Planning Board chair Michael O’Kelley asked if the Asheboro City Schools were prepared for the possibility of 400-500 more students. 


Aaron Woody, superintendent of the school system, said that was something they were considering. He said the traffic pattern is a concern and that “we could need serious discussions about enrollments. Are the schools ready? Not now. We could deal with 100 or 200, but not 500 (new students).” 


O’Kelley asked Ross if there was any way to back off on the density of the project. Ross said it would depend on the traffic study.


Planning Board member Pamela Vuncannon asked what would be the impact of city services, if the property were to be annexed. Planning director Trevor Nuttall  said the question has been in the works and this quadrant is considered the center of new growth. “We are responding in anticipation,” he said.


When O’Kelley opened the floor to those opposing the development, Bruce Simmons handed out a nine-page response to the project. He said, “I can’t get in and out of my driveway (on Newbern Avenue) as it is (during peak school pickup).” 


Simmons also asked what would be the cost to the city to provide more services to the new residential development. He said the project, compared to the surrounding neighborhood, is double the number of residences, and thereby, double the people.


Gary Jarrett, who lives adjacent to the property, said he has no problem with the development but is concerned with the increased traffic in an area that is already congested. He recommended that the traffic study be done during the peak school hours of dropoff and pickup.

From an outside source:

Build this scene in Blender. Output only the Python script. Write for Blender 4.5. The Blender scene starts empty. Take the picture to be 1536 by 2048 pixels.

Margie Trogdon was also concerned about traffic, with 400-800 more vehicles added to the neighborhood.


Vuncannon said, “We have to follow the DOT’s recommendation. They’re the experts and will tell us if they don’t think it will work. I would like to see more information on the traffic with the school being there.”


Planning Board member Vann Rich entered a motion to continue the issue until the October meeting with the hope that the traffic study will be completed. The board approved the motion to continue the request at the board’s October meeting.


Reinstating child care facility gets approval

In another rezoning request, the Planning Board voted to recommend approval for rezoning to reinstate a former child care center at 624 Brewer St. and 621 Frank St.


The request was made by Ashley Hedrick, with plans to use the facility to serve up to 80 children on the 3.3 acres. The site was first permitted as a child care center in 1982 but has been unused for several years. 


Hedrick said a recent report called Asheboro a “child care desert.” Her hope is to reopen the center and provide low-cost child care with a focus on character, team building and making good decisions. She said she hopes to open the center in January 2024.


There were concerns expressed by a Ms. Patterson of the nearby Eastside Homes about parking. Hedrick said the child care center would only use its limited number of parking spaces.


Margie Trogdon said Asheboro wasn’t a child care desert, that there are centers not being used because of a lack of staff. “Child care is a tough business,” she said.


Regardless, the Planning Board voted unanimously to recommend approval to the Asheboro City Council.